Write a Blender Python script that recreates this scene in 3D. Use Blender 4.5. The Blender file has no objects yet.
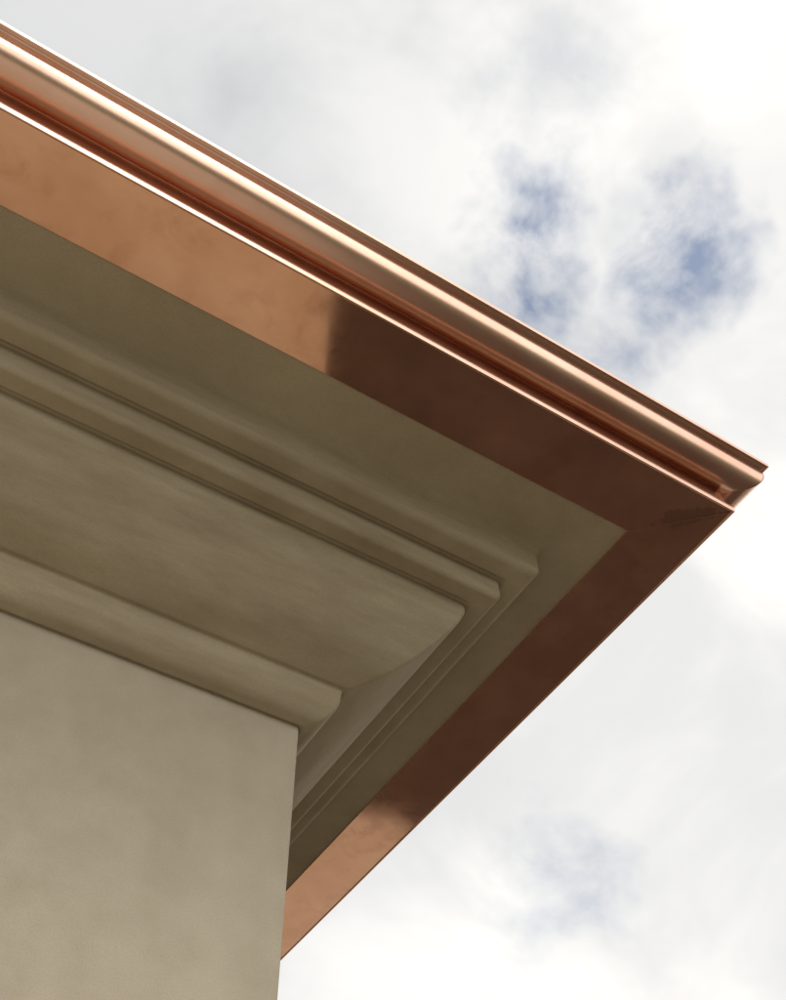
import bpy, bmesh, math, random
from mathutils import Vector, Matrix
scene=bpy.context.scene
scene.view_settings.view_transform='Standard'
scene.view_settings.look='None'
scene.view_settings.exposure=0
GZ=-3.6

# ---------------------------------------------------------------- node helpers
def mat(name):
    m=bpy.data.materials.new(name); m.use_nodes=True
    nt=m.node_tree; nt.nodes.clear()
    out=nt.nodes.new('ShaderNodeOutputMaterial'); b=nt.nodes.new('ShaderNodeBsdfPrincipled')
    nt.links.new(b.outputs[0],out.inputs[0])
    return m,nt,b
def N(nt,t,**k):
    n=nt.nodes.new(t)
    for a,v in k.items(): setattr(n,a,v)
    return n
def coords(nt,scale=(1,1,1)):
    tc=N(nt,'ShaderNodeTexCoord'); mp=N(nt,'ShaderNodeMapping'); mp.inputs['Scale'].default_value=scale
    nt.links.new(tc.outputs['Object'],mp.inputs[0]); return mp.outputs[0]
def noise(nt,vec,scale,detail=4,rough=.55,dist=0):
    n=N(nt,'ShaderNodeTexNoise'); n.inputs['Scale'].default_value=scale; n.inputs['Detail'].default_value=detail
    n.inputs['Roughness'].default_value=rough; n.inputs['Distortion'].default_value=dist
    nt.links.new(vec,n.inputs['Vector']); return n.outputs['Fac']
def ramp(nt,fac,stops):
    r=N(nt,'ShaderNodeValToRGB'); e=r.color_ramp.elements
    while len(e)<len(stops): e.new(.5)
    for i,(p,c) in enumerate(stops):
        e[i].position=p; e[i].color=(c,c,c,1) if not isinstance(c,tuple) else (*c,1)
    nt.links.new(fac,r.inputs[0]); return r.outputs[0]
def mix(nt,fac,a,b,mode='MIX'):
    m=N(nt,'ShaderNodeMix',data_type='RGBA',blend_type=mode)
    for s,v in ((0,fac),(6,a),(7,b)):
        if hasattr(v,'links'): nt.links.new(v,m.inputs[s])
        else: m.inputs[s].default_value = v if s==0 else (*v,1)
    return m.outputs[2]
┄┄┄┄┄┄
### Exercise directions:
Keep every word of the data as it is when you write it out, but drop the pictures.

### Exercise answer:
Write a Blender Python script that recreates this scene in 3D. Use Blender 4.5. The Blender file has no objects yet.
import bpy, bmesh, math, random
from mathutils import Vector, Matrix
scene=bpy.context.scene
scene.view_settings.view_transform='Standard'
scene.view_settings.look='None'
scene.view_settings.exposure=0
GZ=-3.6

# ---------------------------------------------------------------- node helpers
def mat(name):
    m=bpy.data.materials.new(name); m.use_nodes=True
    nt=m.node_tree; nt.nodes.clear()
    out=nt.nodes.new('ShaderNodeOutputMaterial'); b=nt.nodes.new('ShaderNodeBsdfPrincipled')
    nt.links.new(b.outputs[0],out.inputs[0])
    return m,nt,b
def N(nt,t,**k):
    n=nt.nodes.new(t)
    for a,v in k.items(): setattr(n,a,v)
    return n
def coords(nt,scale=(1,1,1)):
    tc=N(nt,'ShaderNodeTexCoord'); mp=N(nt,'ShaderNodeMapping'); mp.inputs['Scale'].default_value=scale
    nt.links.new(tc.outputs['Object'],mp.inputs[0]); return mp.outputs[0]
def noise(nt,vec,scale,detail=4,rough=.55,dist=0):
    n=N(nt,'ShaderNodeTexNoise'); n.inputs['Scale'].default_value=scale; n.inputs['Detail'].default_value=detail
    n.inputs['Roughness'].default_value=rough; n.inputs['Distortion'].default_value=dist
    nt.links.new(vec,n.inputs['Vector']); return n.outputs['Fac']
def ramp(nt,fac,stops):
    r=N(nt,'ShaderNodeValToRGB'); e=r.color_ramp.elements
    while len(e)<len(stops): e.new(.5)
    for i,(p,c) in enumerate(stops):
        e[i].position=p; e[i].color=(c,c,c,1) if not isinstance(c,tuple) else (*c,1)
    nt.links.new(fac,r.inputs[0]); return r.outputs[0]
def mix(nt,fac,a,b,mode='MIX'):
    m=N(nt,'ShaderNodeMix',data_type='RGBA',blend_type=mode)
    for s,v in ((0,fac),(6,a),(7,b)):
        if hasattr(v,'links'): nt.links.new(v,m.inputs[s])
        else: m.inputs[s].default_value = v if s==0 else (*v,1)
    return m.outputs[2]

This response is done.